Las dos Españas. Jose María Carrascal.

NO me refiero a las de siempre, a la de izquierdas y a la de derechas, a la clerical y a la laica, a la centralista y a la periférica, que desde hace siglos vienen peleándose con ánimo cainita y una de las cuales ha de helarnos el corazón a los españoles, como dijo el poeta. Me refiero a la España trabajadora y a la ociosa, a la que se esfuerza y a la que holgazanea, a la que piensa y a la que vegeta, a la que brega y a la que espera la sopa boba. Porque esas dos Españas existen, conviven, por completo al margen de los idearios políticos o de las clases sociales. Las encontramos en todas las profesiones, oficios, partidos e incluso familias, resultando fácilmente reconocibles. Unos españoles se vuelcan en su trabajo, procuran hacerlo lo mejor posible y sacar el máximo provecho de ello. Otros centran su interés en el ocio, considerando el trabajo una carga, que procuran eludir en lo posible, sin que ello les cree el menor problema de conciencia. Suelen ser también los que más protestan, los que más reclaman, los que faltan a la oficina o al taller con cualquier tipo de disculpa, los que se buscan atajos para ascender, los que se las ingenian siempre para no dar golpe. Entre los ejemplares destacados de la especie está el sindicalista «liberado» de currar y el empresario que, más que producir, anda a la caza de las subvenciones gubernamentales o comunitarias. También merecen mención el que se ha agenciado un puestecillo cómodo gracias al carné y el que hace millones gracias a las conexiones con las altas esferas de los partidos.

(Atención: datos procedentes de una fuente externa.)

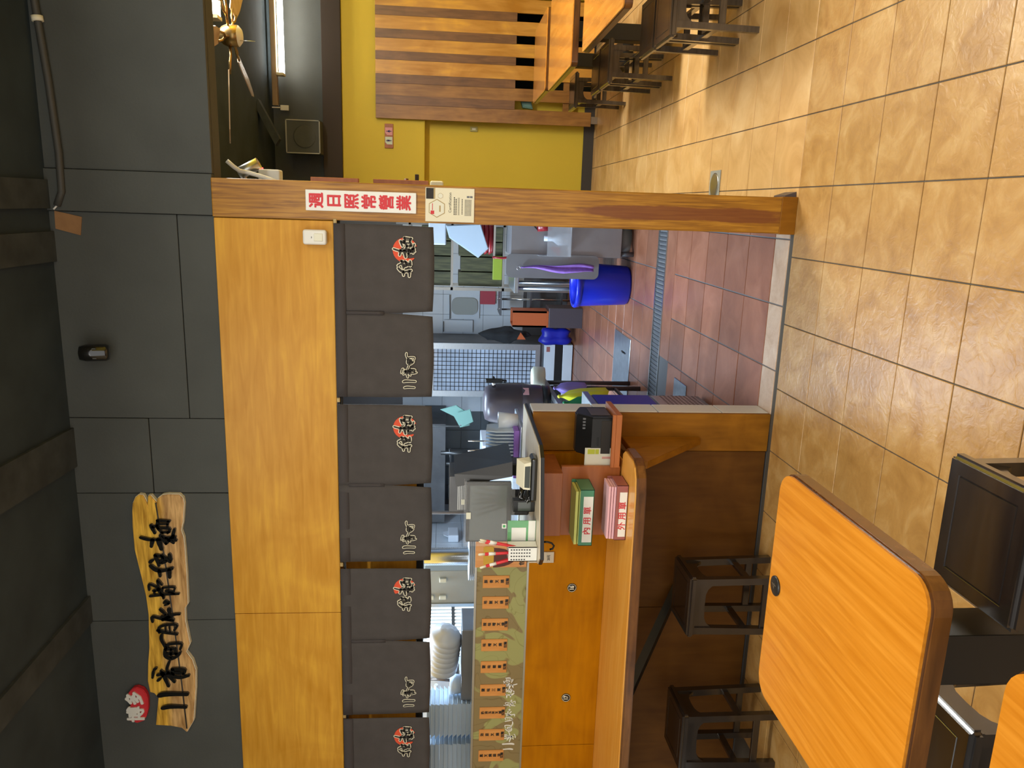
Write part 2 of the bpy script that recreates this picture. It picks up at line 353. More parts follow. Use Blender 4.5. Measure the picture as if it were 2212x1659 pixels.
# lettering traced as brush strokes: (points on the board in metres, width)
BR = {
 'mian': [([(-1.6133,2.8711),(-1.6236,2.834),(-1.6239,2.7889)],0.0115),([(-1.6237,2.8196),(-1.656,2.8273)],0.0151),([(-1.6238,2.7943),(-1.6684,2.7846)],0.0198),([(-1.5554,2.822),(-1.5915,2.8083)],0.0137),([(-1.5634,2.8153),(-1.5555,2.7932)],0.0101),([(-1.5323,2.7934),(-1.5357,2.7414)],0.0108),([(-1.5335,2.7917),(-1.5675,2.794),(-1.5917,2.774)],0.0101),([(-1.5495,2.7856),(-1.5497,2.7496)],0.005),([(-1.5377,2.747),(-1.5597,2.752)],0.0086),([(-1.5675,2.794),(-1.5718,2.7438),(-1.5918,2.7523)],0.0101),([(-1.5897,2.7775),(-1.5878,2.7448)],0.0086),([(-1.6037,2.7857),(-1.6442,2.7631)],0.0108),([(-1.6078,2.7751),(-1.6404,2.7301)],0.0101),([(-1.5759,2.7224),(-1.6161,2.7322),(-1.6283,2.7185)],0.0115),([(-1.6167,2.7612),(-1.6121,2.7211)],0.0108),([(-1.6442,2.7631),(-1.604,2.7278)],0.0101)],
 'la': [([(-1.7324,2.8388),(-1.7231,2.8258)],0.0126),([(-1.7007,2.8141),(-1.7294,2.8052),(-1.7499,2.8011)],0.0137),([(-1.6987,2.814),(-1.7091,2.7838),(-1.7377,2.7912),(-1.7297,2.7688)],0.0119),([(-1.701,2.785),(-1.7174,2.7679),(-1.7319,2.7507)],0.0137),([(-1.6972,2.752),(-1.7217,2.7463)],0.0137),([(-1.7516,2.8366),(-1.7703,2.8153),(-1.7747,2.7864),(-1.7648,2.7455)],0.0162),([(-1.7746,2.801),(-1.8014,2.7992)],0.013),([(-1.7709,2.7569),(-1.808,2.7575)],0.0144)],
 'gu': [([(-1.8692,2.8515),(-1.8422,2.8496),(-1.8529,2.8247),(-1.8656,2.8072)],0.0086),([(-1.8219,2.8115),(-1.8449,2.7948)],0.0086),([(-1.826,2.8137),(-1.8656,2.8072)],0.0072),([(-1.8736,2.8335),(-1.8697,2.8075)],0.0101),([(-1.8853,2.8313),(-1.8737,2.8261)],0.0072),([(-1.9005,2.85),(-1.8949,2.7945),(-1.9117,2.7919)],0.0101),([(-1.8655,2.8145),(-1.9033,2.7951)],0.0086),([(-1.8595,2.7921),(-1.858,2.7405),(-1.8871,2.7498)],0.0072),([(-1.8616,2.7922),(-1.8907,2.7942),(-1.8908,2.7241)],0.009),([(-1.8751,2.7784),(-1.8795,2.7566)],0.0101),([(-1.8836,2.7643),(-1.8893,2.7425)],0.0086)],
 'dot': [([(-1.9348,2.7916),(-1.9265,2.7819),(-1.9372,2.7707)],0.0094),([(-1.938,2.7708),(-1.9462,2.7869)],0.0094)],
 'tun': [([(-1.9682,2.8105),(-1.9917,2.7899)],0.0108),([(-1.9666,2.7734),(-1.9878,2.7711)],0.0122),([(-2.029,2.848),(-2.0044,2.8463),(-2.017,2.8027),(-2.0262,2.7588)],0.0108),([(-2.0042,2.8056),(-2.0217,2.7696)],0.0122),([(-2.0212,2.803),(-1.9965,2.7568),(-1.9927,2.7269)],0.0108),([(-1.996,2.7865),(-2.022,2.7548)],0.0101),([(-2.0848,2.8222),(-2.0592,2.8205),(-2.0469,2.7899),(-2.0478,2.7415),(-2.0732,2.7543)],0.0101),([(-2.074,2.8289),(-2.0854,2.7924),(-2.0948,2.7445)],0.0122),([(-2.0597,2.7944),(-2.0768,2.7919)],0.005),([(-2.0557,2.7756),(-2.0814,2.7735)],0.005)],
 'ting': [([(-2.0993,2.8128),(-2.1229,2.8144),(-2.1663,2.7978)],0.013),([(-2.1578,2.7935),(-2.1451,2.7814),(-2.1439,2.7289),(-2.172,2.7344)],0.0108),([(-2.1706,2.8019),(-2.2052,2.8042),(-2.221,2.7789),(-2.2064,2.7478),(-2.1893,2.7355)],0.0119),([(-2.1715,2.7982),(-2.1714,2.7606),(-2.1976,2.7548)],0.013),([(-2.1946,2.7922),(-2.1941,2.7546)],0.0115),([(-2.1711,2.7756),(-2.2145,2.7785)],0.0079)],
 'fan': [([(-2.2361,2.7874),(-2.2751,2.8013),(-2.2973,2.7914)],0.0101),([(-2.2747,2.8578),(-2.2697,2.8492)],0.0108),([(-2.2847,2.8622),(-2.3175,2.8683)],0.0108),([(-2.3335,2.846),(-2.3228,2.8328)],0.0108),([(-2.3049,2.8448),(-2.2929,2.7911),(-2.3022,2.7728)],0.0122),([(-2.2922,2.8213),(-2.3634,2.7996)],0.0151),([(-2.3015,2.7993),(-2.3419,2.7716)],0.0144),([(-2.2833,2.8282),(-2.3098,2.8225)],0.0108),([(-2.2757,2.7787),(-2.2792,2.7222),(-2.3032,2.7274)],0.0122),([(-2.2758,2.7749),(-2.311,2.7734),(-2.3206,2.7399),(-2.3104,2.7051)],0.013),([(-2.2945,2.761),(-2.2988,2.731)],0.0122)],
 'bars': [([(-2.4133,2.8447),(-2.4066,2.8138),(-2.4091,2.7187)],0.0209),([(-2.4807,2.834),(-2.4741,2.7992),(-2.4779,2.7286)],0.0173)],
}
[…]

Esas dos Españas han existido siempre, siendo una de las principales causas de nuestro retraso secular, ya que un país donde una buena recomendación vale más que un buen currículum no podrá nunca competir con otro que premia el esfuerzo y la preparación. Lo más grave es que cuando creíamos habernos convertido en un país moderno, con una democracia, que es responsabilidad, arraigada, la España de la holganza y el enchufe ha crecido desmesuradamente en las últimas décadas, causando que incluso aquellas regiones tenidas por laboriosas y productivas han sucumbido a la mal llamada cultura del ocio y el favoritismo. Hasta qué punto ha contribuido a ello el Estado de las Autonomías en un país de fuerte arraigo gubernamentalista como el nuestro no me atrevo a calibrarlo en un espacio tan escaso como el de una «postal», pero que la proliferación de la clase política y el crecer de la burocracia lo ha fomentado salta a la vista. Estamos viendo como en Cataluña se gana hoy más dinero con buenas conexiones con el govern que montando una fábrica. Nada de extraño que hayan perdido potencia industrial.
Necesitamos sin duda una reforma del modelo laboral. Incluso van a imponérnosla nuestros socios europeos de no ser capaces de hacerla nosotros. Pero si la reforma se reduce a recortar la indemnización por despido va a servir de muy poco. Lo que de verdad necesitamos en una reforma de la ética laboral, de la moral del trabajo, premiando a aquéllos que se vuelcan en el suyo y castigando a quienes lo eluden. Pero eso, coincidirán conmigo, es mucho más difícil y más largo de conseguir que el recorte de las indemnizaciones.
Lo que tampoco es excusa para no poner manos a la obra, ya que la alternativa es volver a aquellos tiempos en que Europa terminaba en los Pirineos. O empezaba África. Es decir, a las dos viejas, pobres, orgullosas y peleadas Españas.